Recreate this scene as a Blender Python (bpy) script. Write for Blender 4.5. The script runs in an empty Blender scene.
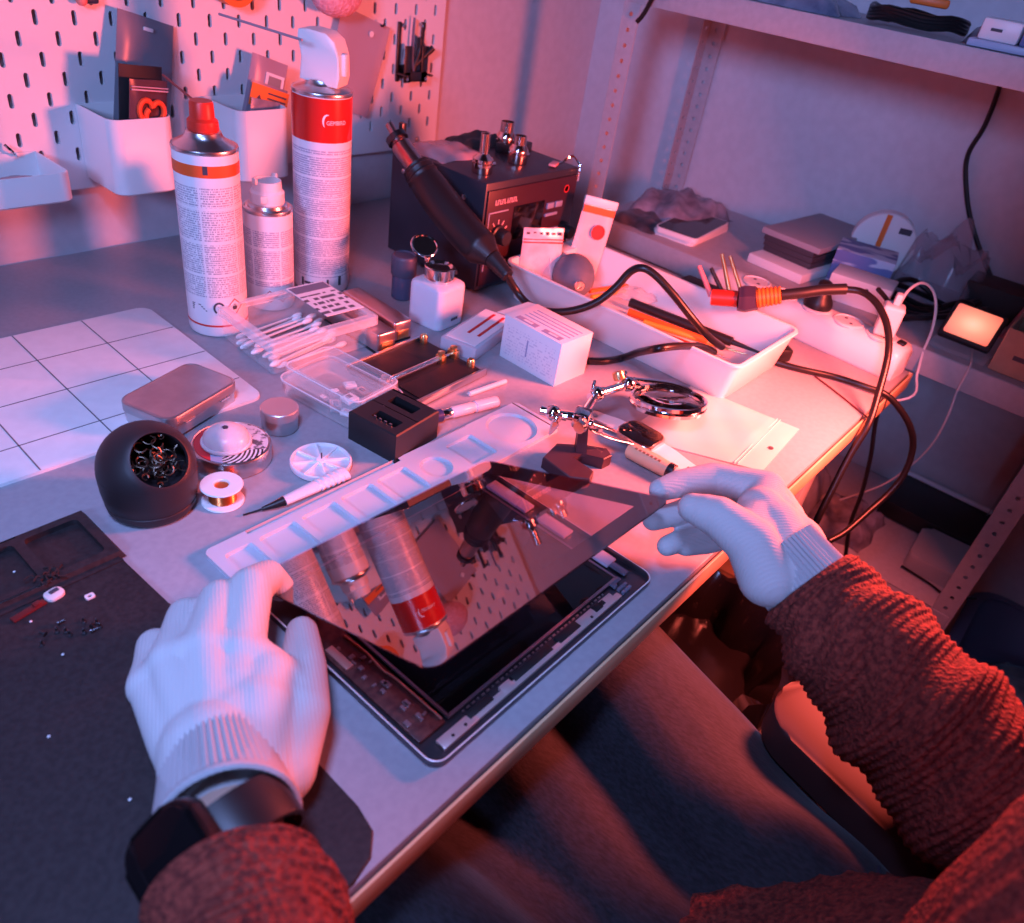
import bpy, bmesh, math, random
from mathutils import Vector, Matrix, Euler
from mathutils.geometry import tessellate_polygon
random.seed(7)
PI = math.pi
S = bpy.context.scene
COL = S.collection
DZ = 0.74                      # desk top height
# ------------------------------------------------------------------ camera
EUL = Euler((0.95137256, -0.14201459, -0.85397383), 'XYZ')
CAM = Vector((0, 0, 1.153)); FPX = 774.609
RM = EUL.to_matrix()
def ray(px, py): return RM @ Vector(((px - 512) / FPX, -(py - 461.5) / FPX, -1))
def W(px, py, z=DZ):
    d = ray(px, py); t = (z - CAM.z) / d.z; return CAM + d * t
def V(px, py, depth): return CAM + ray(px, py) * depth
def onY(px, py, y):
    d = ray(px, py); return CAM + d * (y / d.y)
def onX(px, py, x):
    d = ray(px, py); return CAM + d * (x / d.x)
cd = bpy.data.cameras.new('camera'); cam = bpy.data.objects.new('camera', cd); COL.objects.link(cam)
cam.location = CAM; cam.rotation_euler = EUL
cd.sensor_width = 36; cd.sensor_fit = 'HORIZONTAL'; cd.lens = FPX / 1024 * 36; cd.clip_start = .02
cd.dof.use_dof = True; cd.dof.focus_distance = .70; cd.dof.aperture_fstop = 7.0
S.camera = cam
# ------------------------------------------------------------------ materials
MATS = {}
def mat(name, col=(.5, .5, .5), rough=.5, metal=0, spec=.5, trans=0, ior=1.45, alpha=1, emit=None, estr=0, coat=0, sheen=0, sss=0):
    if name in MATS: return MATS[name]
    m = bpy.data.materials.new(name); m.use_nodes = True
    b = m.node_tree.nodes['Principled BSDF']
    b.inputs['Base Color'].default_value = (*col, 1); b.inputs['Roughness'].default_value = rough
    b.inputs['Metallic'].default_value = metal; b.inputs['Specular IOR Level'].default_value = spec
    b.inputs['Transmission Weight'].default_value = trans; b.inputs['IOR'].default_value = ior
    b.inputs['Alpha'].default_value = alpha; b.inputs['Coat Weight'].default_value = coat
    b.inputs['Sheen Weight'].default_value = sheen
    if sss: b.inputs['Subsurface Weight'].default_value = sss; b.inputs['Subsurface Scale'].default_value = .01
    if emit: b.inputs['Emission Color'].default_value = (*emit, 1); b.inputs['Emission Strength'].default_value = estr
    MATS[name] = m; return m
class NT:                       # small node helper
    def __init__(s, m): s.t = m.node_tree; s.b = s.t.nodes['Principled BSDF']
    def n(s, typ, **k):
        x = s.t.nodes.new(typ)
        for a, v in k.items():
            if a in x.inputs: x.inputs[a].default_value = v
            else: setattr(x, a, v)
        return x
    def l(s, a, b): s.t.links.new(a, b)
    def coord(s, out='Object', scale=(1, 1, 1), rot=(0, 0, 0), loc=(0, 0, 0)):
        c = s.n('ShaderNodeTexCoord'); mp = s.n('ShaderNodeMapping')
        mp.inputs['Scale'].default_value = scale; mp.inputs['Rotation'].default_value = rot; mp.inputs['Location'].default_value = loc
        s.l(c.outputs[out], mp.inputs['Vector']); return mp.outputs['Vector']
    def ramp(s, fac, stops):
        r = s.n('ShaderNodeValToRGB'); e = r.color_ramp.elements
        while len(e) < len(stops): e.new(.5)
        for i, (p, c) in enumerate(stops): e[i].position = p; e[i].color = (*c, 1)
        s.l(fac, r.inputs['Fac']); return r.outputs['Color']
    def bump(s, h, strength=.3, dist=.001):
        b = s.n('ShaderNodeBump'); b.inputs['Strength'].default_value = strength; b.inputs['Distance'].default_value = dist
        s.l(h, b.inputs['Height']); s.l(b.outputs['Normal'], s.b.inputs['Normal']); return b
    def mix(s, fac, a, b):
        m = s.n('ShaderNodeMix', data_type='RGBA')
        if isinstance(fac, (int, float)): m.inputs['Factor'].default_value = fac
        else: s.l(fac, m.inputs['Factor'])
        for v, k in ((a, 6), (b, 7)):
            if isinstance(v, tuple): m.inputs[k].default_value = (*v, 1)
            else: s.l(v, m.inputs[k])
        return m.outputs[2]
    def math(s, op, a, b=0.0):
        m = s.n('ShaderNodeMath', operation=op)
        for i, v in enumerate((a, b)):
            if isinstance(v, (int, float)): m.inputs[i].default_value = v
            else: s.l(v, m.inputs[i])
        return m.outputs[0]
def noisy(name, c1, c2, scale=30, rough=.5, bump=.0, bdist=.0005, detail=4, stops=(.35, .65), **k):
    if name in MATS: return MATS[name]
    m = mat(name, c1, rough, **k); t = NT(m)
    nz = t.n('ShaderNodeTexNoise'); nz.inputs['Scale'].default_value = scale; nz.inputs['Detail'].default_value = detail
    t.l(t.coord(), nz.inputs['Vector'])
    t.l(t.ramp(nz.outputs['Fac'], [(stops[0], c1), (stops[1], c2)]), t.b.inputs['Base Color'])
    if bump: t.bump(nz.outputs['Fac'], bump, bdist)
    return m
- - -
**DESCRIPTION OF THE TASK:**
Reproduce all of the data exactly, omitting each picture it holds.

**WORKED ANSWER:**
Recreate this scene as a Blender Python (bpy) script. Write for Blender 4.5. The script runs in an empty Blender scene.
import bpy, bmesh, math, random
from mathutils import Vector, Matrix, Euler
from mathutils.geometry import tessellate_polygon
random.seed(7)
PI = math.pi
S = bpy.context.scene
COL = S.collection
DZ = 0.74                      # desk top height
# ------------------------------------------------------------------ camera
EUL = Euler((0.95137256, -0.14201459, -0.85397383), 'XYZ')
CAM = Vector((0, 0, 1.153)); FPX = 774.609
RM = EUL.to_matrix()
def ray(px, py): return RM @ Vector(((px - 512) / FPX, -(py - 461.5) / FPX, -1))
def W(px, py, z=DZ):
    d = ray(px, py); t = (z - CAM.z) / d.z; return CAM + d * t
def V(px, py, depth): return CAM + ray(px, py) * depth
def onY(px, py, y):
    d = ray(px, py); return CAM + d * (y / d.y)
def onX(px, py, x):
    d = ray(px, py); return CAM + d * (x / d.x)
cd = bpy.data.cameras.new('camera'); cam = bpy.data.objects.new('camera', cd); COL.objects.link(cam)
cam.location = CAM; cam.rotation_euler = EUL
cd.sensor_width = 36; cd.sensor_fit = 'HORIZONTAL'; cd.lens = FPX / 1024 * 36; cd.clip_start = .02
cd.dof.use_dof = True; cd.dof.focus_distance = .70; cd.dof.aperture_fstop = 7.0
S.camera = cam
# ------------------------------------------------------------------ materials
MATS = {}
def mat(name, col=(.5, .5, .5), rough=.5, metal=0, spec=.5, trans=0, ior=1.45, alpha=1, emit=None, estr=0, coat=0, sheen=0, sss=0):
    if name in MATS: return MATS[name]
    m = bpy.data.materials.new(name); m.use_nodes = True
    b = m.node_tree.nodes['Principled BSDF']
    b.inputs['Base Color'].default_value = (*col, 1); b.inputs['Roughness'].default_value = rough
    b.inputs['Metallic'].default_value = metal; b.inputs['Specular IOR Level'].default_value = spec
    b.inputs['Transmission Weight'].default_value = trans; b.inputs['IOR'].default_value = ior
    b.inputs['Alpha'].default_value = alpha; b.inputs['Coat Weight'].default_value = coat
    b.inputs['Sheen Weight'].default_value = sheen
    if sss: b.inputs['Subsurface Weight'].default_value = sss; b.inputs['Subsurface Scale'].default_value = .01
    if emit: b.inputs['Emission Color'].default_value = (*emit, 1); b.inputs['Emission Strength'].default_value = estr
    MATS[name] = m; return m
class NT:                       # small node helper
    def __init__(s, m): s.t = m.node_tree; s.b = s.t.nodes['Principled BSDF']
    def n(s, typ, **k):
        x = s.t.nodes.new(typ)
        for a, v in k.items():
            if a in x.inputs: x.inputs[a].default_value = v
            else: setattr(x, a, v)
        return x
    def l(s, a, b): s.t.links.new(a, b)
    def coord(s, out='Object', scale=(1, 1, 1), rot=(0, 0, 0), loc=(0, 0, 0)):
        c = s.n('ShaderNodeTexCoord'); mp = s.n('ShaderNodeMapping')
        mp.inputs['Scale'].default_value = scale; mp.inputs['Rotation'].default_value = rot; mp.inputs['Location'].default_value = loc
        s.l(c.outputs[out], mp.inputs['Vector']); return mp.outputs['Vector']
    def ramp(s, fac, stops):
        r = s.n('ShaderNodeValToRGB'); e = r.color_ramp.elements
        while len(e) < len(stops): e.new(.5)
        for i, (p, c) in enumerate(stops): e[i].position = p; e[i].color = (*c, 1)
        s.l(fac, r.inputs['Fac']); return r.outputs['Color']
    def bump(s, h, strength=.3, dist=.001):
        b = s.n('ShaderNodeBump'); b.inputs['Strength'].default_value = strength; b.inputs['Distance'].default_value = dist
        s.l(h, b.inputs['Height']); s.l(b.outputs['Normal'], s.b.inputs['Normal']); return b
    def mix(s, fac, a, b):
        m = s.n('ShaderNodeMix', data_type='RGBA')
        if isinstance(fac, (int, float)): m.inputs['Factor'].default_value = fac
        else: s.l(fac, m.inputs['Factor'])
        for v, k in ((a, 6), (b, 7)):
            if isinstance(v, tuple): m.inputs[k].default_value = (*v, 1)
            else: s.l(v, m.inputs[k])
        return m.outputs[2]
    def math(s, op, a, b=0.0):
        m = s.n('ShaderNodeMath', operation=op)
        for i, v in enumerate((a, b)):
            if isinstance(v, (int, float)): m.inputs[i].default_value = v
            else: s.l(v, m.inputs[i])
        return m.outputs[0]
def noisy(name, c1, c2, scale=30, rough=.5, bump=.0, bdist=.0005, detail=4, stops=(.35, .65), **k):
    if name in MATS: return MATS[name]
    m = mat(name, c1, rough, **k); t = NT(m)
    nz = t.n('ShaderNodeTexNoise'); nz.inputs['Scale'].default_value = scale; nz.inputs['Detail'].default_value = detail
    t.l(t.coord(), nz.inputs['Vector'])
    t.l(t.ramp(nz.outputs['Fac'], [(stops[0], c1), (stops[1], c2)]), t.b.inputs['Base Color'])
    if bump: t.bump(nz.outputs['Fac'], bump, bdist)
    return m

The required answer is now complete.